Muchos italianos están también frustrados por su situación: ciudadanos muy formados abandonan en masa el país, con un desempleo que se sitúa en el 11 por ciento. La economía ha vuelto a la senda de crecimiento, pero muy moderado y en relación con Europa, Roma sigue a la cola. Sin tener en cuenta que pocos países están tan endeudados como Italia, lo que deja poco margen para cumplir promesas de campaña de Berlusconi y la Liga como un impuesto único o una renta mínima.

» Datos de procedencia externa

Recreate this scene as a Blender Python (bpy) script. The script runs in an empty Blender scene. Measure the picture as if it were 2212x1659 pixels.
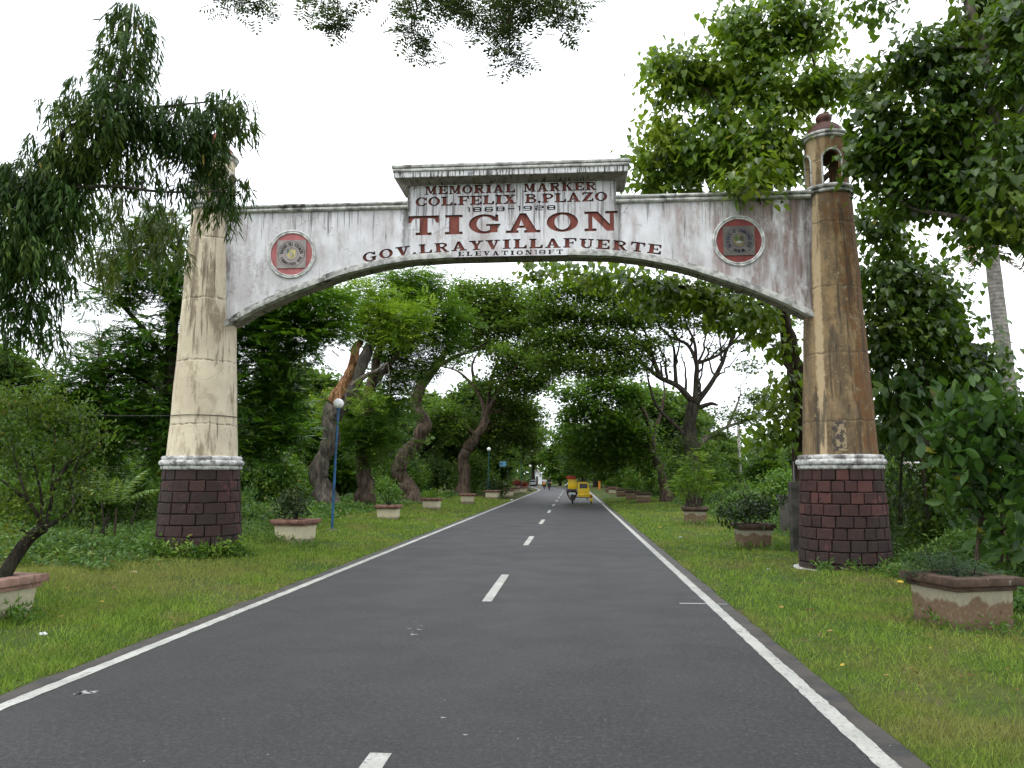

De ahí que no sorprenda que un partido de protesta como el populista Movimiento Cinco Estrellas (M5S) lidere las encuestas como partido en solitario, sin tener en cuenta las alianzas, con el 28 por ciento de la intención de voto, pero lejos de la mayoría necesaria para gobernar.
Su principal candidato, Luigi Di Maio, es para muchos un pez resbaladizo que nadie puede agarrar y considerado por muchos una marioneta del fundador y ex líder Beppe Grillo. Di Maio tiene 31 años y no ha terminado sus estudios universitarios y además es objeto de mofa por sus errores y meteduras de pata. En política europea se ha moderado, abandonando la propuesta inicial de convocar un referéndum para consultar a los italianos sobre su deseo de permanecer en la eurozona. Su explicación: los tiempos han cambiado.
Y queda Matteo Renzi: el que fuera alumno aventajado de los socialdemócratas debe prepararse para registrar el peor resultado de la historia de su partido. En campaña electoral presentó un programa de 100 pequeños pasos bastante discreto para el que fuera un todoterreno de la política.
El único al que las encuestas valoran positivamente es al actual jefe de Gobierno Gentiloni, que heredó el cargo de Renzi en diciembre de 2016. Y no es tan improbable que pueda seguir gobernando. Porque las últimas encuestas publicadas antes de los sondeos no ven ni un partido ni una coalición con mayoría clara para gobernar, lo que ha hecho ya despertar el fantasma de la repetición de los comicios. Una perspectiva angustiante.